I still read Lincoln's diaries from the Civil War which are fascinating and find that the true worth of the man can be seen, not so much from what he did day to day, but from what he thought.

Ultimately, isn't that what history comes down to? Lessons learned because someone else experienced them?
on Oct 19, 2004
CrispE: I think I might have made a mistake somewhere above... could you tell me which passages led you to the conclusion that I don't think personal observation at the time events happening aren't important.

If you are refering to me mentioning letters as part of my critique of social history being taught too early in university, I wasn't speaking about letters and such written by people actually involved in the events as they are unfolding. I was talking about letters written by people that lived around the same time as these events were taking place... which is a legitimate form of historical study... but I think of that as being more a graduate school type activity rather than an undergraduate pursuit.
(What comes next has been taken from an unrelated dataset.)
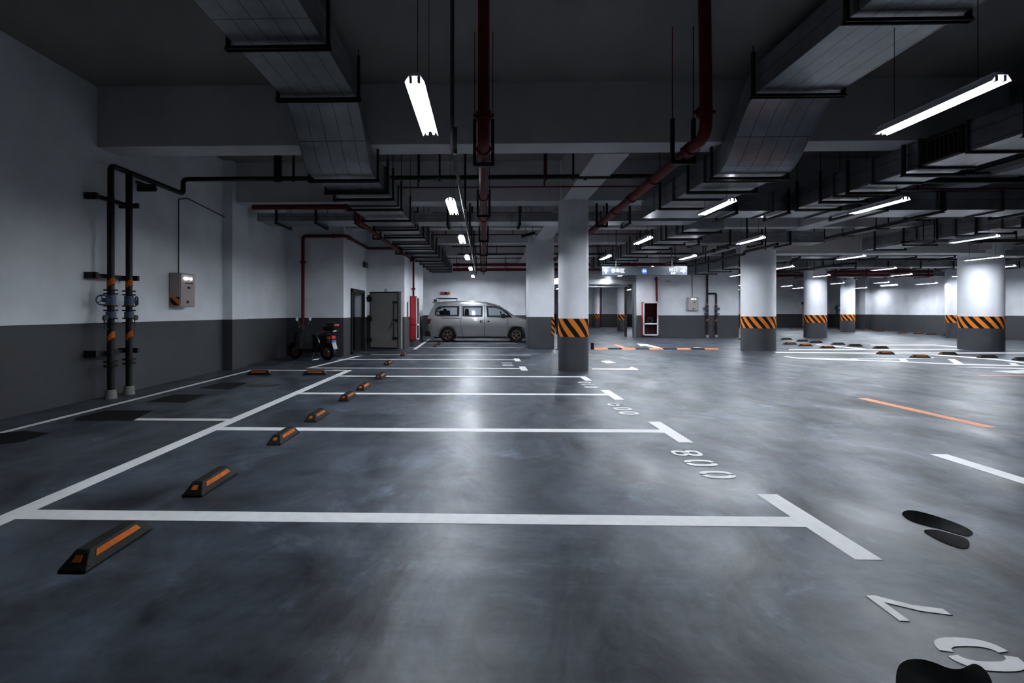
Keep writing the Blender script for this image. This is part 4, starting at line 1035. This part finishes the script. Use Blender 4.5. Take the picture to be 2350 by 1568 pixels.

Let's put it in this perspective. Let's say in 20-30 years a professor was teaching a course on the current presidential election... which would be the easiest and most comprehensive way to teach the subject... a) using a third-party book that took tens to hundreds of sources to compile a book of correspondence by the principle actors in the drama c) a file of 40000 selected emails from taken from random ISP servers across America? I think #1 and #2 are better alternatives to #3 for someone looking to learn the general information about the subject, don't you?